From the top of the records below, return each line exactly, ending with the line that contains "R = math.radians".

— Begin RECORDS SUPPLIED —

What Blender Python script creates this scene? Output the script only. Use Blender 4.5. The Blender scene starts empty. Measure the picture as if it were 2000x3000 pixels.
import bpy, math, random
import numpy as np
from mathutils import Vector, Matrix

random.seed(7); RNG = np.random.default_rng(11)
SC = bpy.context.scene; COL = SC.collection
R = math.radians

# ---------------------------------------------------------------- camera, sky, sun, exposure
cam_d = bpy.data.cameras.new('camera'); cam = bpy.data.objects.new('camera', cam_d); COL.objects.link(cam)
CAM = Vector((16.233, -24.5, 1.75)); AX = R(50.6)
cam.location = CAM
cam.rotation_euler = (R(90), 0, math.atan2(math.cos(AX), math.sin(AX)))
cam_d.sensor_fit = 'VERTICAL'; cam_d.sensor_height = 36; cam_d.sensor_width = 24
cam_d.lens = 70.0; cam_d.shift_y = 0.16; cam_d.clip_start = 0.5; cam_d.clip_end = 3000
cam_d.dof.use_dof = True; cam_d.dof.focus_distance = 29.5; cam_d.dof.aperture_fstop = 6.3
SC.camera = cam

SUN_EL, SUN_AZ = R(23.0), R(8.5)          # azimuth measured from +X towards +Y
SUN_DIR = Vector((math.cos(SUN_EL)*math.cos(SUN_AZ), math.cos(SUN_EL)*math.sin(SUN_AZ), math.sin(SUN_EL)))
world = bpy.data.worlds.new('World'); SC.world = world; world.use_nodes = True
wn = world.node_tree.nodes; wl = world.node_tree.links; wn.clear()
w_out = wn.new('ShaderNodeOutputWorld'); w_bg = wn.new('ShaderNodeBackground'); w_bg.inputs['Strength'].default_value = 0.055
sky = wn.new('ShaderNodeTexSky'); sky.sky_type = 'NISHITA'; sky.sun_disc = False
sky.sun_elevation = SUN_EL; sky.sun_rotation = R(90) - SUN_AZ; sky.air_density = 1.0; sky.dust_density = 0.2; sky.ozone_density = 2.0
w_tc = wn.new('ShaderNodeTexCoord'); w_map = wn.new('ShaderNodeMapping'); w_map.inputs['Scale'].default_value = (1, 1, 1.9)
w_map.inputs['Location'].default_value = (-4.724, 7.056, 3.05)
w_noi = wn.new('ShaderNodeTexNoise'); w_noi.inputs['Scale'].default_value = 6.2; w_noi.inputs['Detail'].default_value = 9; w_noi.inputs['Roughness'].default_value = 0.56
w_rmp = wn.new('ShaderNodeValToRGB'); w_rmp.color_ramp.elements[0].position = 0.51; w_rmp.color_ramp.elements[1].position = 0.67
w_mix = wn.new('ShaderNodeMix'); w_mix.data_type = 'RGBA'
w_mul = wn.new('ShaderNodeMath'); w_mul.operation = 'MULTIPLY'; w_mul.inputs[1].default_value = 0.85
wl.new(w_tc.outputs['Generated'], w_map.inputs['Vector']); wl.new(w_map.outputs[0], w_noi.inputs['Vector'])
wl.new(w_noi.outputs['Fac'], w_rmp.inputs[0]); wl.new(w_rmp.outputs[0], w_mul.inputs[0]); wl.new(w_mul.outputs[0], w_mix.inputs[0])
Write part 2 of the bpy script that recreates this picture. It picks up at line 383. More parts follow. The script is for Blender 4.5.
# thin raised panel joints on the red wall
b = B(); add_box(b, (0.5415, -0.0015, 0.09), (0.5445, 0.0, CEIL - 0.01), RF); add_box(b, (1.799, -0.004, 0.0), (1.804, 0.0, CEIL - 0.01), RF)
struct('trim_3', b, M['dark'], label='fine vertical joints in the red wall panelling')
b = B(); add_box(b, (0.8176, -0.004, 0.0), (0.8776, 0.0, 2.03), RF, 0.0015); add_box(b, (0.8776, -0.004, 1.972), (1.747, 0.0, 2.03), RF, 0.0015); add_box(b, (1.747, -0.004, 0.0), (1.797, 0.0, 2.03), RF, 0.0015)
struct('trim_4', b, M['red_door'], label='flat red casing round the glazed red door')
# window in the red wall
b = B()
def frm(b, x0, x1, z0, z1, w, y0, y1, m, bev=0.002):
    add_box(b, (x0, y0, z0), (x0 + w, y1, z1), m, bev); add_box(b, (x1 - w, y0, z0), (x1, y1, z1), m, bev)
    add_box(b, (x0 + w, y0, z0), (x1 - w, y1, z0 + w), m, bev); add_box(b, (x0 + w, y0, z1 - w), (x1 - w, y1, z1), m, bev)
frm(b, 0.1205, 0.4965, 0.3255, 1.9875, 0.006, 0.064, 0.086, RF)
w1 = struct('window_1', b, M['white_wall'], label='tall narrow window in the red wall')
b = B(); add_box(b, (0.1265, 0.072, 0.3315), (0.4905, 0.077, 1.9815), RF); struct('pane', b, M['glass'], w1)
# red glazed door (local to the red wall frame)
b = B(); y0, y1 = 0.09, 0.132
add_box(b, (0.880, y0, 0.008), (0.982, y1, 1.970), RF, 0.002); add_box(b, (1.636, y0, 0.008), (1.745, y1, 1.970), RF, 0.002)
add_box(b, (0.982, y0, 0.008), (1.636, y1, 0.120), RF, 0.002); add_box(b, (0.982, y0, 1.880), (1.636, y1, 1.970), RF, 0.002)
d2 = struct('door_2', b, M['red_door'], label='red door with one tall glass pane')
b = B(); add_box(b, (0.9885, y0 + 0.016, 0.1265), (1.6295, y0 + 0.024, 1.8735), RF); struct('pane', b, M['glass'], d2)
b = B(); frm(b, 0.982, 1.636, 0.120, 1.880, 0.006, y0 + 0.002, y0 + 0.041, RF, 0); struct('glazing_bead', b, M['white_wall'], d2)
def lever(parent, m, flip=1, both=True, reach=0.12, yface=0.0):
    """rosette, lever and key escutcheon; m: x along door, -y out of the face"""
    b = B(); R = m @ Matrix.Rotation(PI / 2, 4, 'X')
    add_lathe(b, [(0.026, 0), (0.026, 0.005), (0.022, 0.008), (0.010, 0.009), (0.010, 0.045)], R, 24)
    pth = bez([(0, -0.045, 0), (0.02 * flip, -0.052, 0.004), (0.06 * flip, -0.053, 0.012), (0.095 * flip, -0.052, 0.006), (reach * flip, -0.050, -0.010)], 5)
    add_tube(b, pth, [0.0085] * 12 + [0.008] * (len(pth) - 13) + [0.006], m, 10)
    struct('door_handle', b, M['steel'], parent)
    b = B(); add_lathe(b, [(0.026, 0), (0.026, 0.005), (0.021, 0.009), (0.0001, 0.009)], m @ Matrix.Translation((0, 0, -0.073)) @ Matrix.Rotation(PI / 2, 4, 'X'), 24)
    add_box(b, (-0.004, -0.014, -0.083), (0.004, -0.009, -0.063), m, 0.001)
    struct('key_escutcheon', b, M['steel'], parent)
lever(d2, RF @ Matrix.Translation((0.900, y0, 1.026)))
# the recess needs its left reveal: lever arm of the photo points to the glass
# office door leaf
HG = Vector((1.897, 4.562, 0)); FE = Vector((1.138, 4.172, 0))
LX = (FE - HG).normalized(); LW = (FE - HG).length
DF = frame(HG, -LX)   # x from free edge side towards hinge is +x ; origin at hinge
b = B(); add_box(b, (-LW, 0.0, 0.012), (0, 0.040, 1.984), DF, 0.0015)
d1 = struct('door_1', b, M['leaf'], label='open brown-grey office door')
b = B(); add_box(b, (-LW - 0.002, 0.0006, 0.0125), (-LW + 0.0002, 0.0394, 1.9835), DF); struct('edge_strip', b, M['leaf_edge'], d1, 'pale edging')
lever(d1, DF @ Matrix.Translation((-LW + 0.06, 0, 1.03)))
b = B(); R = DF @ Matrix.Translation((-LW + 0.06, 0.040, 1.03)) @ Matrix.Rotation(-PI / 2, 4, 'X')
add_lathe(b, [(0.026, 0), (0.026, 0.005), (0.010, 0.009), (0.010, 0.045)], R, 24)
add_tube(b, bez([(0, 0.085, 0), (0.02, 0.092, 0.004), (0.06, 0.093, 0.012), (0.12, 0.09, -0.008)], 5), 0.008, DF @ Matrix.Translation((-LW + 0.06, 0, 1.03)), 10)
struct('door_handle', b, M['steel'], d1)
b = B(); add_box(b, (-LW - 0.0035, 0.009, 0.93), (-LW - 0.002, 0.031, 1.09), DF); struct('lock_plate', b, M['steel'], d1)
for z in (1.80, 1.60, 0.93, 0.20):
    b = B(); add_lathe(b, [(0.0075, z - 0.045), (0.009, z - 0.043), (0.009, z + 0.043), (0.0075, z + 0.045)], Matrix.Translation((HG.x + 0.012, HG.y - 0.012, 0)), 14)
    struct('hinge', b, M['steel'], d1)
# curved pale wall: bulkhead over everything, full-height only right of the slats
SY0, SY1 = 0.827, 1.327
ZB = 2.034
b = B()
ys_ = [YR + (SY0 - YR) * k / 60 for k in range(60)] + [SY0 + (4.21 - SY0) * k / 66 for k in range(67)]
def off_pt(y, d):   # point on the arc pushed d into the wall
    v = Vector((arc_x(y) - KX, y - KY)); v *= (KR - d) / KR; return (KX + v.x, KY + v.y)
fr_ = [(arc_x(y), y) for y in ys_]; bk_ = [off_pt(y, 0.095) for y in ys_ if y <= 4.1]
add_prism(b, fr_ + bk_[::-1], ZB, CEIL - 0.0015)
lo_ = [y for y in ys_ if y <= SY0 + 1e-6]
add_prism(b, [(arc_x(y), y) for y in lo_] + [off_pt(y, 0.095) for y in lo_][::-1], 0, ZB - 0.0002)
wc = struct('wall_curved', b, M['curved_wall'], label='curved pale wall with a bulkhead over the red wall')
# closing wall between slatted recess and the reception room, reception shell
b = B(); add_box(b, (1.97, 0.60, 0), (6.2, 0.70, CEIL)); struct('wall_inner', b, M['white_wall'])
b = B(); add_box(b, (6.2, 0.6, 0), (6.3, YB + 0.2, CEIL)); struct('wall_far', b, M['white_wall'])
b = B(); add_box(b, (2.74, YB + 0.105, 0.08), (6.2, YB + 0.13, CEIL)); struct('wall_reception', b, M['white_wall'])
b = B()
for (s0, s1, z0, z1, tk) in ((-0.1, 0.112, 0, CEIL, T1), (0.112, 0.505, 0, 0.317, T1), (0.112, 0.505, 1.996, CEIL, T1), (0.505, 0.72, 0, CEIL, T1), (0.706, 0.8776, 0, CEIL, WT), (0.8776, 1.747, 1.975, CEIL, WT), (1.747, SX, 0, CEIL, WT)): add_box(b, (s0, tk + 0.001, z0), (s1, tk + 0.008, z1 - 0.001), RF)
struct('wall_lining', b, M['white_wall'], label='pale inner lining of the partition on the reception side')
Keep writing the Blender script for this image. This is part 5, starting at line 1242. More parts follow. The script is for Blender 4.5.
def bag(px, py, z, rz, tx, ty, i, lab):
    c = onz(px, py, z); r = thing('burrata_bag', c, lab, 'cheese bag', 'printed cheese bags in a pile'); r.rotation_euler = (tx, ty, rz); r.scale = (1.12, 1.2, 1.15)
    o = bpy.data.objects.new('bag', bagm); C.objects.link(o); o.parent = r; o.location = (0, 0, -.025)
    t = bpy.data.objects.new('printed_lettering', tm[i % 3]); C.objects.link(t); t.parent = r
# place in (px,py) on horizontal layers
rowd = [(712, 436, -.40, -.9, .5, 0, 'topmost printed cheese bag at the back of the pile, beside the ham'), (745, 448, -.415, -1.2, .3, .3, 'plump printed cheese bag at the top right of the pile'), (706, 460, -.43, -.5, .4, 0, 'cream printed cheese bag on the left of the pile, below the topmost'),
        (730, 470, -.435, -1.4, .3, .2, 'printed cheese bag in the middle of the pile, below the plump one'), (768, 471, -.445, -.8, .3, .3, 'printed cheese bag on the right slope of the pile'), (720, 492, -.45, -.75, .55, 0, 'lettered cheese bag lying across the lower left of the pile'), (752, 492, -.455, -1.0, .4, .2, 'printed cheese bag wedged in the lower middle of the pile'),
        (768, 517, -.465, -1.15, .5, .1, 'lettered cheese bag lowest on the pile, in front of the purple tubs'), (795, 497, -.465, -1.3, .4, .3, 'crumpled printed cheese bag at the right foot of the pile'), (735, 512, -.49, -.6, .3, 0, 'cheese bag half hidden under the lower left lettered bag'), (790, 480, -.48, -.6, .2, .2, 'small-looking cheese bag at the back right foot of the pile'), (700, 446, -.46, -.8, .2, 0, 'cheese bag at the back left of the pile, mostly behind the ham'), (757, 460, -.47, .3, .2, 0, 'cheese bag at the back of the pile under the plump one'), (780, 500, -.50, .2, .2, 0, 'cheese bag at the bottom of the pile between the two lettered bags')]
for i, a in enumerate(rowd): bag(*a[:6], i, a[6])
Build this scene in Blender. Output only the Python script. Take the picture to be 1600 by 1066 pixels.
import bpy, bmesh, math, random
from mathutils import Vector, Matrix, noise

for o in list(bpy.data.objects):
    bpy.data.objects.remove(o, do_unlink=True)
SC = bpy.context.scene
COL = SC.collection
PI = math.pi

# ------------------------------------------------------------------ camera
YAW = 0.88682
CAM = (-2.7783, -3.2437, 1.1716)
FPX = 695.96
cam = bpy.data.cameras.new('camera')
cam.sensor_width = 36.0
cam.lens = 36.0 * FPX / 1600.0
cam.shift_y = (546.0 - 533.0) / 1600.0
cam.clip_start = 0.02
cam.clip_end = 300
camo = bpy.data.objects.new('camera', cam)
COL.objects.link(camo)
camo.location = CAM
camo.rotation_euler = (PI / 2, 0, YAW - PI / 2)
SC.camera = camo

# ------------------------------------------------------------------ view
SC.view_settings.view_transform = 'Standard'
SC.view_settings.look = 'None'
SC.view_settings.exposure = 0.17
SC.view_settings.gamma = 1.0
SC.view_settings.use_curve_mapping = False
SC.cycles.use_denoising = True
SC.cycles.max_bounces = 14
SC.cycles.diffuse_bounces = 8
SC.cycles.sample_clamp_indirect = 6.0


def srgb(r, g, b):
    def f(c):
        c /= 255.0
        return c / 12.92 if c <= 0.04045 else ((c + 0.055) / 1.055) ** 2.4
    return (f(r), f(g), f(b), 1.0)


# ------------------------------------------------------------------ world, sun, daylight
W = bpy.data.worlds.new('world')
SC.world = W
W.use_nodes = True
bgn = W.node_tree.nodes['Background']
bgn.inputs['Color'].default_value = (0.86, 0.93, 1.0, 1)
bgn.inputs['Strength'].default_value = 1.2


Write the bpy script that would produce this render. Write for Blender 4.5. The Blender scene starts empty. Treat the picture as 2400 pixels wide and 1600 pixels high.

— End RECORDS SUPPLIED —

**TASK SOLUTION:**
What Blender Python script creates this scene? Output the script only. Use Blender 4.5. The Blender scene starts empty. Measure the picture as if it were 2000x3000 pixels.
import bpy, math, random
import numpy as np
from mathutils import Vector, Matrix

random.seed(7); RNG = np.random.default_rng(11)
SC = bpy.context.scene; COL = SC.collection
R = math.radians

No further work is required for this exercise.